Problem to solve. Give the lines of the material verbatim, from the first line to the line with "return Vector((p.x, p.y, z))", including both.

Supplied information.
* * * * * * * * *

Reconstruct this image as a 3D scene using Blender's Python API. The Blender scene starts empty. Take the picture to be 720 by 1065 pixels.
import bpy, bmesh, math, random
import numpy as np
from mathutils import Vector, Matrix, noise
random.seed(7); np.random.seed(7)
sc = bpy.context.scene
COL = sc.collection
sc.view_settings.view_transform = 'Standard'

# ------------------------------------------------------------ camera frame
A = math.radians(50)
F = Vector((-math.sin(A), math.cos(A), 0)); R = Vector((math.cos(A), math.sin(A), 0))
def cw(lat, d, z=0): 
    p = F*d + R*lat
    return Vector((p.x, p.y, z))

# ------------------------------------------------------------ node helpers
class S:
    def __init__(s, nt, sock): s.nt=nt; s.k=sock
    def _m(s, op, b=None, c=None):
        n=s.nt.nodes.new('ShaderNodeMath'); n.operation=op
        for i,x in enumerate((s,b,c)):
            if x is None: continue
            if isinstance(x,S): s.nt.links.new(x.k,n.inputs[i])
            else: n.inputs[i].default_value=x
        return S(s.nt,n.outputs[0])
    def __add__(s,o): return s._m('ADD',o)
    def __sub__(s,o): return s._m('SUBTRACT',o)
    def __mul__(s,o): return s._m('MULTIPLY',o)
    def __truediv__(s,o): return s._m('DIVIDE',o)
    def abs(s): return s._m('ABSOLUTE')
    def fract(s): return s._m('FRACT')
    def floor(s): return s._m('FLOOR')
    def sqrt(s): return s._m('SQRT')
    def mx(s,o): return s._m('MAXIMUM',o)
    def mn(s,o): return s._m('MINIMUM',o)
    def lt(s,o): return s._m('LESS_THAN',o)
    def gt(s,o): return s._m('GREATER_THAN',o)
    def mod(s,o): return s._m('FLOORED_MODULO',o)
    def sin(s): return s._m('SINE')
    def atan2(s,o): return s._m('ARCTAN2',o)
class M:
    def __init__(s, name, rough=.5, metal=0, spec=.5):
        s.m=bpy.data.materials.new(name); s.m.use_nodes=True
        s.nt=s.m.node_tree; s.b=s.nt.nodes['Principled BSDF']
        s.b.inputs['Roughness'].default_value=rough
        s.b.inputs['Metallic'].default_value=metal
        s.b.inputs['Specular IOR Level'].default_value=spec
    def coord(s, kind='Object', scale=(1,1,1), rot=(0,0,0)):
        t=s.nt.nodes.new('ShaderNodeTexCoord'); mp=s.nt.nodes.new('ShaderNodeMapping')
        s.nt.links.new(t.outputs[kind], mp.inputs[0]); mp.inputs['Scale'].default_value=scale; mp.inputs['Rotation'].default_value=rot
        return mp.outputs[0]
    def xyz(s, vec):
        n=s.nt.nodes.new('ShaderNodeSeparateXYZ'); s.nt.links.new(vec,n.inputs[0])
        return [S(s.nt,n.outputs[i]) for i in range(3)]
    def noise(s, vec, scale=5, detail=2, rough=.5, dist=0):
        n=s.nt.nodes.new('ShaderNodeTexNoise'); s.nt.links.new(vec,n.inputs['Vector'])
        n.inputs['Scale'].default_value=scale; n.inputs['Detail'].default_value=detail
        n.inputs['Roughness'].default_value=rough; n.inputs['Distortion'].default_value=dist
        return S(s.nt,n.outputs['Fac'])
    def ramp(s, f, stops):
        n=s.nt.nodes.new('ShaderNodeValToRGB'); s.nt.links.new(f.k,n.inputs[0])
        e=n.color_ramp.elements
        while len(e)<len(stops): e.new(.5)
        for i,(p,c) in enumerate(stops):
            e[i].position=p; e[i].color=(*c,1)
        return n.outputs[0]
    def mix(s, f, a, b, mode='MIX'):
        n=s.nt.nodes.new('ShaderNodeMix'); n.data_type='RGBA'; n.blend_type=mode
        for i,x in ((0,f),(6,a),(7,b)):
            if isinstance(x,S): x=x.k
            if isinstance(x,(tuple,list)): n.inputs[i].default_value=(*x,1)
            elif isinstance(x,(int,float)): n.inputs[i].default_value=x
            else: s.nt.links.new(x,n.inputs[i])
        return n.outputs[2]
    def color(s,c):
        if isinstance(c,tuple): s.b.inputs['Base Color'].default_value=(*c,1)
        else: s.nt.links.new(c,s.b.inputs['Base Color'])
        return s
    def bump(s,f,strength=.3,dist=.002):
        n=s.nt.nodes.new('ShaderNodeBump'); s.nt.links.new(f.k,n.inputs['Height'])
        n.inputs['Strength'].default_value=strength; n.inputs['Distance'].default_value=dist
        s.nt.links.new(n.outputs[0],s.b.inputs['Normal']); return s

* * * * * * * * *

Solved problem.
Reconstruct this image as a 3D scene using Blender's Python API. The Blender scene starts empty. Take the picture to be 720 by 1065 pixels.
import bpy, bmesh, math, random
import numpy as np
from mathutils import Vector, Matrix, noise
random.seed(7); np.random.seed(7)
sc = bpy.context.scene
COL = sc.collection
sc.view_settings.view_transform = 'Standard'

# ------------------------------------------------------------ camera frame
A = math.radians(50)
F = Vector((-math.sin(A), math.cos(A), 0)); R = Vector((math.cos(A), math.sin(A), 0))
def cw(lat, d, z=0): 
    p = F*d + R*lat
    return Vector((p.x, p.y, z))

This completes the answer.